Steve Bakarich was born in Broken Hill on 12th May 1931 during the grip of the Great Depression. A restless brumby of a boy that wouldn't take a backward step in an era where work was scarce and a foreign name was enough to ignite a daily fistic encounter that raised the head of racism. By the time he was eight he knew every yard of the derelict and abandoned mine leases from which he scavenged pieces of wood which he sold for a shilling for a billy-cart load, and could never recall a time without money in his pocket.

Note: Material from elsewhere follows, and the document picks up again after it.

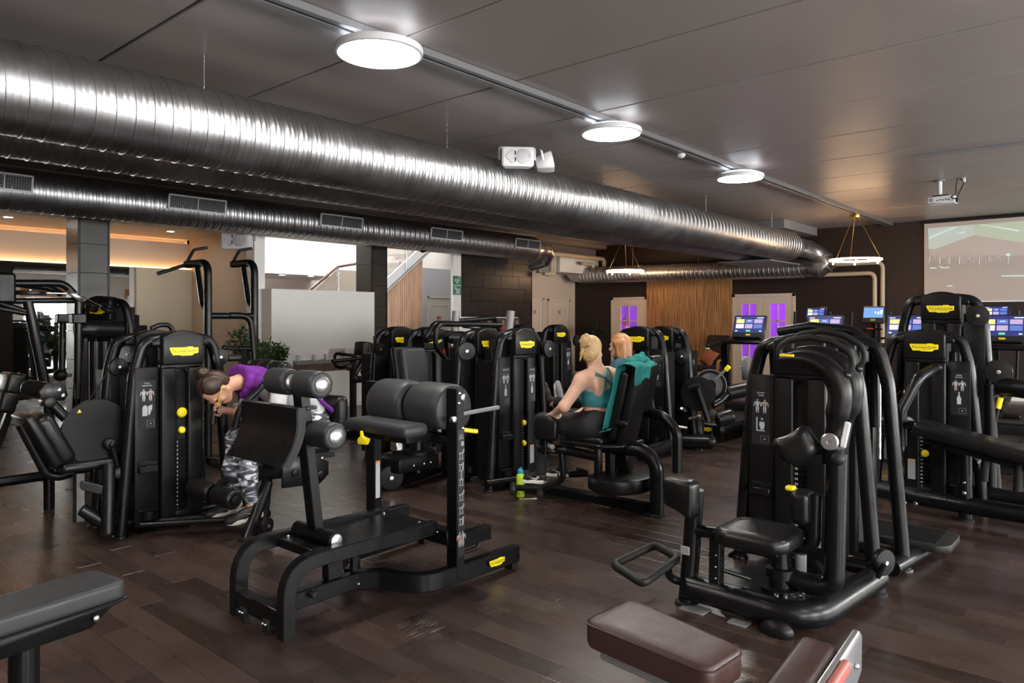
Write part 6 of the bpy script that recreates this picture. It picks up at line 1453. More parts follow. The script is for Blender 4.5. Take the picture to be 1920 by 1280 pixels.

In 1939 the family moved to Liverpool NSW farm in growing fruit and tomatoes. At nine he was a paper-boy commencing work at 4am and seldom going to school before lunch time or not at all when he shoe-shined Yankee Boots at Warwick Farm. But his extraordinary memory for history, geography and especially mathematics attributed greatly to his success at school. At twenty-one in 1952, he married and returned to Broken Hill to find employment as a miner underground where he encountered a unique form of working brotherhood which was common when working in the Devil's Domain of the deep where one silly step could cost a life. This originated the experiences pencilled in 'Butterflies in Sandstorms'. While working in the mines, Steve built his first home on the 'Hard and Cheap', by making his own cement blocks and laying them.
In 1980 Steve became part owner and Manager of an alluvial mining operation on the Northern Tablelands where he designed and constructed a mill to extract microscopic minerals. The bush-telegraph mining operators came from near and overseas to take notes and seek advice. Such included a former Russian bank robber serving twenty years in a Siberian Prison Camp who was given an amnesty to fight against the invading Germans. Steve pencilled 'The Tough and the Tender', a murder mystery bank robbing epic set in the USA and 'Them that never was, but indeed they were', a tribute to those who fought in WWII and were never recognised. A keen interest in people and attitudes gave Steve reason to pencil 'The Kid', 'Underfoot' and 'Try a little Kindness'.
At present his main dissatisfaction is with the political and economic policies that a once prosperous and fascinating Australia had under control but has lost as a result of gross interwoven white-collar corruption. 'To Save Australia for the Australians' has become his greatest challenge with supporting media clippings that go back to 1949, commencing with slogans of 'One for all and all for One in retaining Australia for the Australians' and 'One continent, one nation with a One People, under the One Law and Loyal to the One Flag'.